Nokia has announced plans to lay off between 9,000 and 14,000 workers in a bid to improve cost efficiency.
The Finnish telecomms giant was once a household name and made some of the best business smartphones in the industry before Android and iOS really took off.
Now, though, it has committed to saving hundreds of millions in the upcoming years, even cutting personnel expenses by up to 15%.
More tech workers are at risk of losing their jobs
In July 2011, more than two in five phones sold worldwide were Nokia-made (via Statcounter). That figure has continued to drop month after month, year after year, to the point that the company now has a disappointing 0.39% market share.
Nokia says it “expects to act quickly,” which means it plans to save €400 million in 2024 and a further €300 million in 2025. Mobile Networks, Cloud and Network Services, and Nokia’s corporate functions are the three key business areas that look to be most affected by the cost-cutting program.

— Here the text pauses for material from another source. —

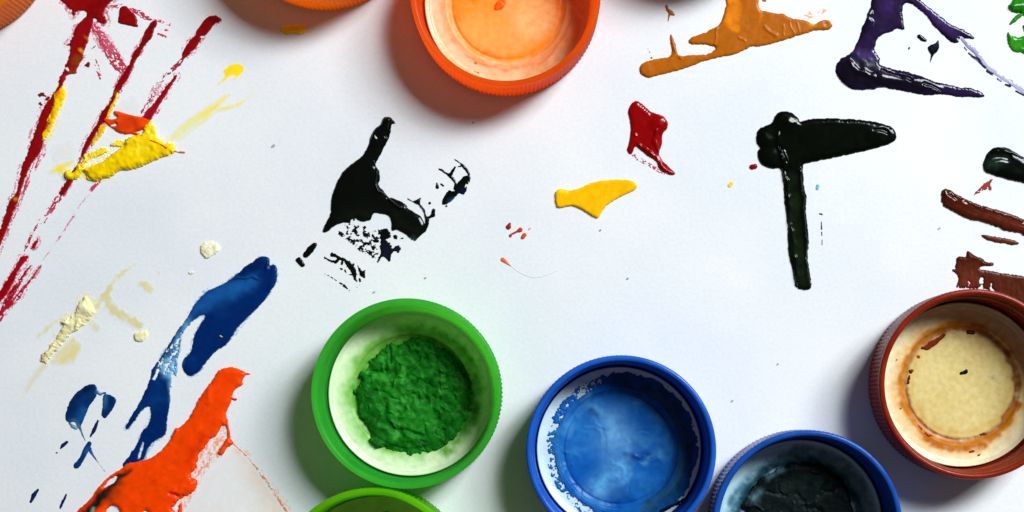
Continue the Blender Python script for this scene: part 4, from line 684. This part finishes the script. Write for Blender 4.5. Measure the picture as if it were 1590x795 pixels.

Company CEO Pekka Lundmark said: “Resetting the cost-base is a necessary step to adjust to market uncertainty and to secure our long-term profitability and competitiveness. We remain confident about opportunities ahead of us.”
The considerable 10-16% drop in headcount is a response to declining sales – Nokia just announced a 20% drop in sales between July and September.
Lundmark alludes to future investments in cloud computing and AI, stating that development in those areas would be key to the materialization of revolution and, thus, profitability.
The company announced that it would also be giving its four business groups some slack. Mobile Networks, IP and Fixed Networks, Cloud and Network Services, and Nokia Technologies, can expect greater operational autonomy, which is hoped to help them target customers more effectively and, ultimately, drive more revenue.